Source excerpt:
>>

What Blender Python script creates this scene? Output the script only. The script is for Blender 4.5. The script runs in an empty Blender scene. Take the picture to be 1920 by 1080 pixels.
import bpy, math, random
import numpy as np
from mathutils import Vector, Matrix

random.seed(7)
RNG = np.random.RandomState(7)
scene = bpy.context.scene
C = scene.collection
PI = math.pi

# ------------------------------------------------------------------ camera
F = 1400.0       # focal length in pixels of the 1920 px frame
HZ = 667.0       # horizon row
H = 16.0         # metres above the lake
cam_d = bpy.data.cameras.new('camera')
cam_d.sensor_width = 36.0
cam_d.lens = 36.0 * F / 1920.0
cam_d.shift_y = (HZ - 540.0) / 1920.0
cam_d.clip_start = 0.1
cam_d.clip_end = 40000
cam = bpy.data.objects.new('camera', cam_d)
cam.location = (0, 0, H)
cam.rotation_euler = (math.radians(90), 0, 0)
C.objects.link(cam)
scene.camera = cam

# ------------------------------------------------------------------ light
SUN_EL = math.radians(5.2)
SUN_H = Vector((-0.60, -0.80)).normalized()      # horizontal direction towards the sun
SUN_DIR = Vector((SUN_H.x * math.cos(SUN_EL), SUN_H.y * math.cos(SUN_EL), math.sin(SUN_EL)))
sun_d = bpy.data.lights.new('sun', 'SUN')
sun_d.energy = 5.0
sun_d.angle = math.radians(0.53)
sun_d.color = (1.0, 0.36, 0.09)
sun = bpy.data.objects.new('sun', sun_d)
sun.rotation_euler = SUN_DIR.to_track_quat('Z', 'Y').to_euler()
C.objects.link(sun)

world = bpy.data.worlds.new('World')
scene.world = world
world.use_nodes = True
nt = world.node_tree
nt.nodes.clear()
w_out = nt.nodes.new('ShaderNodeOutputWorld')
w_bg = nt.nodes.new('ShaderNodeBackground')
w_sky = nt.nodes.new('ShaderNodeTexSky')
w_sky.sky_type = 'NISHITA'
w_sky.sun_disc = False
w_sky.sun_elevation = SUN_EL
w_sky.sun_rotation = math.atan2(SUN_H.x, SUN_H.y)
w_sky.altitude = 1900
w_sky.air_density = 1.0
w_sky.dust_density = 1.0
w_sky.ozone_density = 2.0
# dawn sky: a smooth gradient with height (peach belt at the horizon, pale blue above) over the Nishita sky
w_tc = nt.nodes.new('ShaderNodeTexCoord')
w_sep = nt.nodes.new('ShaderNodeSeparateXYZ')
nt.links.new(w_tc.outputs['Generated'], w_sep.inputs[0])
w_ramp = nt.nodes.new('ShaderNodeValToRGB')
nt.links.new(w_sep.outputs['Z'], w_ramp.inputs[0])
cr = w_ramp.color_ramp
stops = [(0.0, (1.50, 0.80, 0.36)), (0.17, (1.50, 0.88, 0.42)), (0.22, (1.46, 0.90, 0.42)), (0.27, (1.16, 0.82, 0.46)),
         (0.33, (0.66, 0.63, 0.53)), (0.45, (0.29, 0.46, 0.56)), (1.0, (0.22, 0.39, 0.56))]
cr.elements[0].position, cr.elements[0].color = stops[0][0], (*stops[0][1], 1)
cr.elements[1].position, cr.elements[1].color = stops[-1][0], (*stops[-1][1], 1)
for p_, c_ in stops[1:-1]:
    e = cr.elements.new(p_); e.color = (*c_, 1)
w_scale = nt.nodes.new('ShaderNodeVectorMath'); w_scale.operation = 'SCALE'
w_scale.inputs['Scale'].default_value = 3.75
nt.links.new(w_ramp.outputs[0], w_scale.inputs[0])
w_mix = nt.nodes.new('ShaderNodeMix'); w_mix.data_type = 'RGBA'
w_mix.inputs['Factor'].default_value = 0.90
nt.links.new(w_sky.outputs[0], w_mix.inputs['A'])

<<

Work required: Please write out exactly the lines from the start of the data through the line that contains "scene.camera = cam", both ends included, and nothing else.

Exercise answer:
What Blender Python script creates this scene? Output the script only. The script is for Blender 4.5. The script runs in an empty Blender scene. Take the picture to be 1920 by 1080 pixels.
import bpy, math, random
import numpy as np
from mathutils import Vector, Matrix

random.seed(7)
RNG = np.random.RandomState(7)
scene = bpy.context.scene
C = scene.collection
PI = math.pi

# ------------------------------------------------------------------ camera
F = 1400.0       # focal length in pixels of the 1920 px frame
HZ = 667.0       # horizon row
H = 16.0         # metres above the lake
cam_d = bpy.data.cameras.new('camera')
cam_d.sensor_width = 36.0
cam_d.lens = 36.0 * F / 1920.0
cam_d.shift_y = (HZ - 540.0) / 1920.0
cam_d.clip_start = 0.1
cam_d.clip_end = 40000
cam = bpy.data.objects.new('camera', cam_d)
cam.location = (0, 0, H)
cam.rotation_euler = (math.radians(90), 0, 0)
C.objects.link(cam)
scene.camera = cam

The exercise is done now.